Re-Join the Club

The offer was just too good for any minor under the age of 18 to refuse. Twelve CDs for just one penny! Then, every subsequent month, they send you one CD and, if you don’t like it, simply return it and they’ll refund your money? That seemed like a perfectly manageable membership to a seemingly benign club – until they kept sending CDs every other week and I had to ask my mom to help me cancel the membership and she got all angry at me because I was responsible for the return shipping and, having no money, Mom had to pay for it, cancel the membership for me, and there I was left having to wash dishes, empty trash barrels, and fold underwear and match socks from the laundry loads of whites for six weeks. “Let that be a lesson for you!”

Live and learn, they say. And most of the time I like thinking I’ve learned from past mistakes, only to twenty years later write out a check for $1 to receive ten posters of my choice and then receive one poster each month after which, if I didn’t like it, could ship back (at no charge this time) and the membership could be cancelled at any time. Sounded great until another poster arrived right away, followed by another, and soon I’m being billed $90 for five posters they sent me in that first month alone.

Nice job renewing your membership to the “too good to be true” club.

Just recently I renewed my membership to a different club that no woman ever wants to enter. Yet, for many of us at one point, the temptation is simply too great and we forge ahead trying our hand at do-it-yourself haircutting.

I have not only once, or twice, but thrice renewed my membership to the “I-cut-my-bangs-too-short” club. After I did so the first two times, I proclaimed, and I quote, “I will never try to cut my own bangs again.” Time passes, the hair grows back, and then one day once again I find myself with the same haircut I’ve had most of my life – a shoulder-length wavy bob that is for the most part all one length. And for the same reason that many people get a new tattoo or some body part pierced or an outrageous unnatural Easter egg hair color – boredom and perhaps a dollop of disquietude mid-life – I went for it.

It started when I approached the mirror with a front section of hair carved out above my face. I folded the hair over itself and asked my partner if he thought it would look cool if I cut my bangs “like this.” Sure, he said, likely assuming the question was hypothetical in nature because I probably wouldn’t go through with it. And, honestly, I wasn’t sure that I would. It wasn’t like I had forgotten the last time I cut my own bangs, an act that spawned a series of additional corrective self cuts to straighten them, thicken them, thin them, and re-straighten them again, all over the course of the ensuing month.

“You should just put the scissors down,” I kept thinking.

But just like the second time years ago when I stood there with that same section of hair slated for the scissors, I was possessed by an impulse I imagine as some oxymoronic state of brash hesitation and overconfident uncertainty. I held the hair to the scissors for some time with no sudden movements. But then, with a blink and a wince, I started snipping. The hair fell to the sink in a permanent state of detachment from my head.

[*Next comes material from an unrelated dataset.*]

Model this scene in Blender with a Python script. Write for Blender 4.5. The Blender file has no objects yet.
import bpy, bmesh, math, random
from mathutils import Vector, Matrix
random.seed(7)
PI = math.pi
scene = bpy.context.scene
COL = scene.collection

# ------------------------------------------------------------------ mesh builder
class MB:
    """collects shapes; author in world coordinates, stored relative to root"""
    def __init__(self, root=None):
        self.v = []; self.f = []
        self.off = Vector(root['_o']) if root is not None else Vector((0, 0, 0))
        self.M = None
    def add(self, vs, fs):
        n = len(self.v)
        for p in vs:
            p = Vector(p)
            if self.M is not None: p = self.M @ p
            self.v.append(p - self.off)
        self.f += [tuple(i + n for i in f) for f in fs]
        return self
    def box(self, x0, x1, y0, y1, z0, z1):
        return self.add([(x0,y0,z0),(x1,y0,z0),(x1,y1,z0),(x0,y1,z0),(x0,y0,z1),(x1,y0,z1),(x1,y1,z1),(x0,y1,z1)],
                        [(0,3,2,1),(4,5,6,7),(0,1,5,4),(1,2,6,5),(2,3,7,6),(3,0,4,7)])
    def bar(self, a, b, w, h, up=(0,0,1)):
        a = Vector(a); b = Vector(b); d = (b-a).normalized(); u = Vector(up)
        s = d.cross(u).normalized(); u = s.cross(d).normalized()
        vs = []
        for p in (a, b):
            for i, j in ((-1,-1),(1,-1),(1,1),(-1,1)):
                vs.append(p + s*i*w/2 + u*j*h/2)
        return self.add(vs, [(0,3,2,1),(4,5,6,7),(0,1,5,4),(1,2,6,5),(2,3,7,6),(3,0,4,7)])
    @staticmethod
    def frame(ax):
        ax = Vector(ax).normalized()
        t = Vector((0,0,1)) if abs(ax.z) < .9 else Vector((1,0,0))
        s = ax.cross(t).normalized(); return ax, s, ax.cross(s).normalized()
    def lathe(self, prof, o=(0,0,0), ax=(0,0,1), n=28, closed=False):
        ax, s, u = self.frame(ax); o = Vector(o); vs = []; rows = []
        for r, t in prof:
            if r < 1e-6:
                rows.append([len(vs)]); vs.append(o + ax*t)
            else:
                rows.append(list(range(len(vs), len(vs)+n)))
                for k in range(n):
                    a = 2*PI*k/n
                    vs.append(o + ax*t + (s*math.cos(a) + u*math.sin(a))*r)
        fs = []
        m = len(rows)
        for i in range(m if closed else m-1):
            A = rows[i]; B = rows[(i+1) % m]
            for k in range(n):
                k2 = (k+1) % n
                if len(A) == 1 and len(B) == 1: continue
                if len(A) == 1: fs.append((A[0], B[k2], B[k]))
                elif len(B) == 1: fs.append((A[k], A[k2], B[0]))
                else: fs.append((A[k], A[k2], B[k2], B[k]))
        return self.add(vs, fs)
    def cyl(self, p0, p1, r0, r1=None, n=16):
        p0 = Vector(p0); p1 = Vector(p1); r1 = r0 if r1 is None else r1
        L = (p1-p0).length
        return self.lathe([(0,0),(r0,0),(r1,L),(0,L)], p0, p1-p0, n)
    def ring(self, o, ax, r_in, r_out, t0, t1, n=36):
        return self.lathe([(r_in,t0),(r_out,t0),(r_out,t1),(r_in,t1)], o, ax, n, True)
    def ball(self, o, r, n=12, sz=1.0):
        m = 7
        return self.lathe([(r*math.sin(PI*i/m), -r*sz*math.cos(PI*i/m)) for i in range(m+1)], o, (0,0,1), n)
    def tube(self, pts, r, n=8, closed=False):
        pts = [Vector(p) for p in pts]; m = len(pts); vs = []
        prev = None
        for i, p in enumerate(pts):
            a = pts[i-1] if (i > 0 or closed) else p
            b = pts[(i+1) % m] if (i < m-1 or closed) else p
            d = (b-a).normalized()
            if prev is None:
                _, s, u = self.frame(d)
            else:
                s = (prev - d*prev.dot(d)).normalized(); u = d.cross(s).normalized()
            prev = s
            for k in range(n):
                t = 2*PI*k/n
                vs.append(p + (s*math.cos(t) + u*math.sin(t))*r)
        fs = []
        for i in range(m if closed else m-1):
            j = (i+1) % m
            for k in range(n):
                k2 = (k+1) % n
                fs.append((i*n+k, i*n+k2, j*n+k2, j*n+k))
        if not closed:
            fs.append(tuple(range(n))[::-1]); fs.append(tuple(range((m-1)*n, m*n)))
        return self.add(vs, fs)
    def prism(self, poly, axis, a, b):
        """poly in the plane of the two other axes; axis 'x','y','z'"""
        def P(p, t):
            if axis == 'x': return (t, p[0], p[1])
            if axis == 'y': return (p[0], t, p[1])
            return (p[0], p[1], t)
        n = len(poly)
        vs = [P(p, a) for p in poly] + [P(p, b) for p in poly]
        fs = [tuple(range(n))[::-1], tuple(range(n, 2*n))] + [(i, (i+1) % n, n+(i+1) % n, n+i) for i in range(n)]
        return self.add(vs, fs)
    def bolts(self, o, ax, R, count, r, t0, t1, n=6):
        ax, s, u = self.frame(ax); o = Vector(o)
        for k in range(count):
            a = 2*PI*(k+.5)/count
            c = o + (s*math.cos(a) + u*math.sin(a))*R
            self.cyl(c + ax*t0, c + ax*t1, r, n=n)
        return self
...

“Whoa, wow!” said my partner, looking astonished. “It’s cool, right?” I asked, a little embarrassed, trying to sound casual while inwardly mortified at what I had done. “Yeah. It’s shocking. But I like it.”

At first I think liked it, but the next day I wished I could just wash it and somehow it would return to the state it was in before I cut it just a smidgeon too short.

I settled into the bangs, but with some of my friends it has become an ongoing joke, almost like the bangs had a life of their own. “How are the bangs?” one friend asks me every time we text or speak. “Two more weeks and they’ll be perfect,” I’d retort sounding confident. Yet on days when I hadn’t washed my hair – bangs up and puffy from sleeping side to side all night long – it was hard to believe what I was telling myself and others: “They’ll be perfect in just a couple weeks.”

I’ve vacillated between liking them and regretting them. Some days I am simply too busy to care either way, but when I see that friend on, perhaps, a third day of not washing my hair, my bangs as puffy as Betty Paige’s after a long hard day at the office, the joke subsists. Last weekend was the first time he referred to them as the “unfortunate bangs,” which had me both laughing hysterically in agreement while lamenting that lesson unlearned from years ago. But still, even today, after having said all that, I again took the scissors to my own hair to add in some layers to the side to soften the blunt edge of my unfortunate bangs.

Sigh … We live our imperfect lives and learn. Or, apparently, not! But to my relief, this time I managed to not completely wreck myself and avoided the addition of “unfortunate layers” to exacerbate the ongoing bangs joke.

If you do ever find yourself a member in this unfortunate club, just remember that the membership will expire “in just a couple more weeks,” too. But if you’re standing in front of that mirror with that front section of hair in your hand, put the scissors down now lest you be the next victim of a series of unfortunate bangs jokes.